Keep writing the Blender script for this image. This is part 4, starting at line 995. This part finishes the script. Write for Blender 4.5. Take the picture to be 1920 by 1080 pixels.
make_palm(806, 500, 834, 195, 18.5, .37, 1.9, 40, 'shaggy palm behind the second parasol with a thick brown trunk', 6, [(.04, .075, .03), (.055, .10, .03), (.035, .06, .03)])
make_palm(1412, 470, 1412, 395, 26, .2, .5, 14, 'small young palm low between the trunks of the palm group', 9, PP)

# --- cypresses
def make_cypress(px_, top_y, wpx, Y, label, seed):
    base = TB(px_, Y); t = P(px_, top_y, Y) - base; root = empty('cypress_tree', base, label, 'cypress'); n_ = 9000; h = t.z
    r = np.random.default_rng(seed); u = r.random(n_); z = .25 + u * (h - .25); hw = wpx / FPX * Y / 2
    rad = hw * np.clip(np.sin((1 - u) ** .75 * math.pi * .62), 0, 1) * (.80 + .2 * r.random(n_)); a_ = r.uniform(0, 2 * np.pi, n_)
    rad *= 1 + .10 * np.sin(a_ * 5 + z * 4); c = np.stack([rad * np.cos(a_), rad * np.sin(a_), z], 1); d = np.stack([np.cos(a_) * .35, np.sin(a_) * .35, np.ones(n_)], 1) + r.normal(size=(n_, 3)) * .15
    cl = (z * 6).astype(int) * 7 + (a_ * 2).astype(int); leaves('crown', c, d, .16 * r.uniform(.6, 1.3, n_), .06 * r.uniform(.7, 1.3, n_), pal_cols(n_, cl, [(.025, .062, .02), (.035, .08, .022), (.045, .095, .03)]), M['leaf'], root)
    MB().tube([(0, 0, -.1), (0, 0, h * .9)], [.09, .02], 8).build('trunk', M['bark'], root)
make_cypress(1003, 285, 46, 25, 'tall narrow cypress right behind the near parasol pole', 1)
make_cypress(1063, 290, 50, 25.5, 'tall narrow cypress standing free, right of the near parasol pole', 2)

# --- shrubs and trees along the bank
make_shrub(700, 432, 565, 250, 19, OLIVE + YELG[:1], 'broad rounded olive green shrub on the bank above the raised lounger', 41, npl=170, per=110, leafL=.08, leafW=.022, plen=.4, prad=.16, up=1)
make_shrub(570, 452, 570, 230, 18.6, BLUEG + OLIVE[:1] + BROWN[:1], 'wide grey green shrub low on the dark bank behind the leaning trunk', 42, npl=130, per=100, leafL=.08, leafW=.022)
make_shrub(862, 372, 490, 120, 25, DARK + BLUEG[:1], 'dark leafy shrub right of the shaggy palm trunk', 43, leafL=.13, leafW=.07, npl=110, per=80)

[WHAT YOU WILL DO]
What is the number of lines in the listing that include the word "palm"? Give that number and nothing else.

[ANSWER TO THE EXERCISE]
3